City of Tacoma, News Tribune address advertising circular controversy

Staff writerFebruary 23, 2014 

Tacoma City Manager T.C. Broadnax has issued a memo to the City Council saying he had a “very productive conversation” about advertising circulars with David Zeeck, publisher of The News Tribune.

In recent weeks, council members have received complaints about orange plastic bags containing advertising that The News Tribune delivered to neighborhoods throughout Tacoma. Some have said the bags are left in the street, sidewalk or gutter, where rain and traffic combine to turn the advertising product into a mushy mess.

Strategy discussed during the meeting, Broadnax’s Thursday memo states, “clearly demonstrates (The News Tribune’s) willingness to work with the city and residents to address the many concerns that have been expressed.”

During its Feb. 11 meeting, the council unanimously approved a resolution mandating that Broadnax meet with “leadership at The News Tribune.”

Many of the changes discussed during the meeting were already underway before he met with Broadnax, Zeeck said Saturday. Included in the memo are measures Zeeck said The News Tribune has already taken or will take to improve delivery and make it easier for residents to opt out of the advertising, which is sent to nonsubscribers.

Tacoma City Councilman Ryan Mello, who authored the initial resolution asking Broadnax to meet with TNT leadership, said he would like to give The News Tribune “the benefit of the doubt to see if they can truly make the practices better.”

Many neighborhoods originally received the advertising circulars through the mail. The News Tribune then switched some areas to carrier delivery, but now will revert those areas back to mail delivery. The neighborhoods in question include those with homes in front of wide, grassy strips between the street and sidewalk, and homes in hilly terrain, according to the one-page “Implementation Strategy” included in Broadnax’s memo to the council.

Zeeck said the advertising product will be converted to a weekly newspaper, which could include community news, features, a comic and a puzzle. As the product gains popularity with advertisers, more material and content could be added, he said.

“It’s our job to make it better all the time,” Zeeck said. “To me, the goal is to be precise in delivery and to be respectful and not deliver a second paper to a household that hasn’t picked it up from the previous week.”

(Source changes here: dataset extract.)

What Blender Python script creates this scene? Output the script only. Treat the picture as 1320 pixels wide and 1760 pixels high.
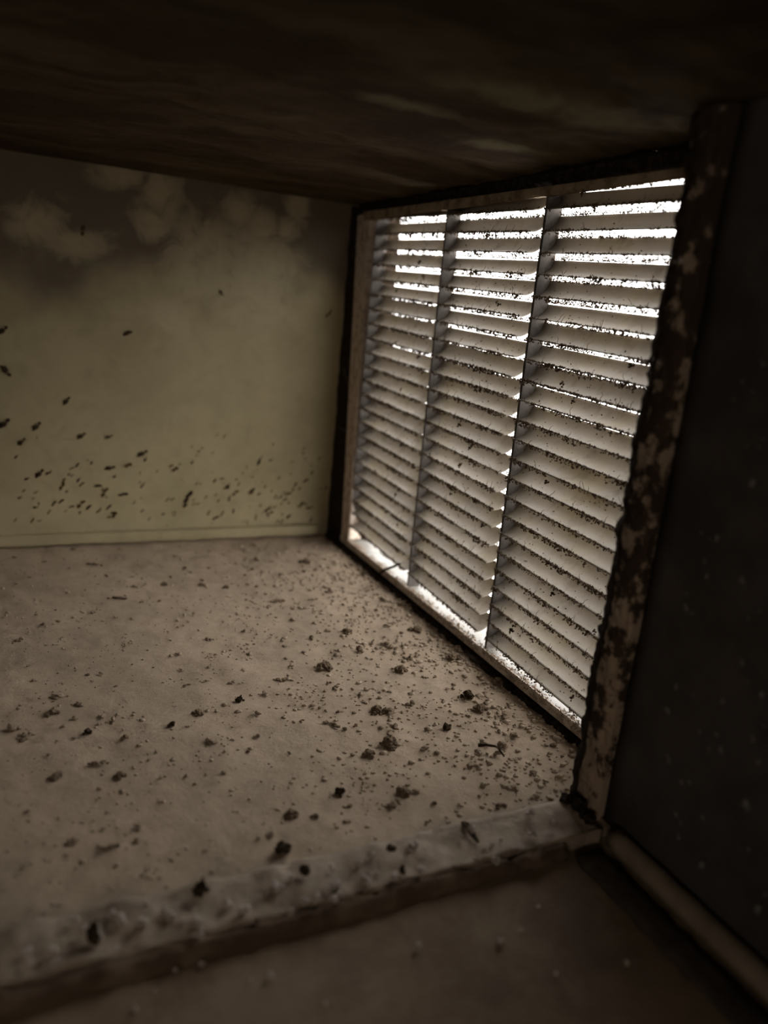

Mello said it’s a good start, but the issue is not solved “by any stretch of the imagination.”

“I’m confident if they really, truly listen and not dismiss the concerns, that this can be resolved,” Mello said Saturday. “The concern remains that people won’t opt out because they are busy with their lives. … Just because they aren’t opting out doesn’t mean they want it.”

R.R. Anderson, owner of Tinkertopia on Pacific Avenue, has complained about the bags since his Central Tacoma neighborhood received them last month. He and others have formed a group opposed to the unsolicited ad drops.

“I think they look like dead salmon,” Anderson said of the plastic bags after they have sat for a while in the wet winter weather. “They weren’t even close to people’s houses.”

Anderson said opting out of delivery worked for his home, but he said he isn’t sure if it’s because his neighborhood was no longer targeted for advertising.

“The opt-outs are an important part of this delivery method,” Zeeck said.

“It’s more valuable to the advertiser and more cost-effective to us to deliver to the 90 percent who want it than the 10 percent who don’t.”

Zeeck said that delivering a free newspaper that includes advertising is a popular business model in the Puget Sound region. Sound Publishing, which is based in Everett and is a subsidiary of Black Press Ltd. of Victoria, B.C., delivers around 500,000 free weekly newspapers in almost two dozen communities in the Puget Sound area, he said.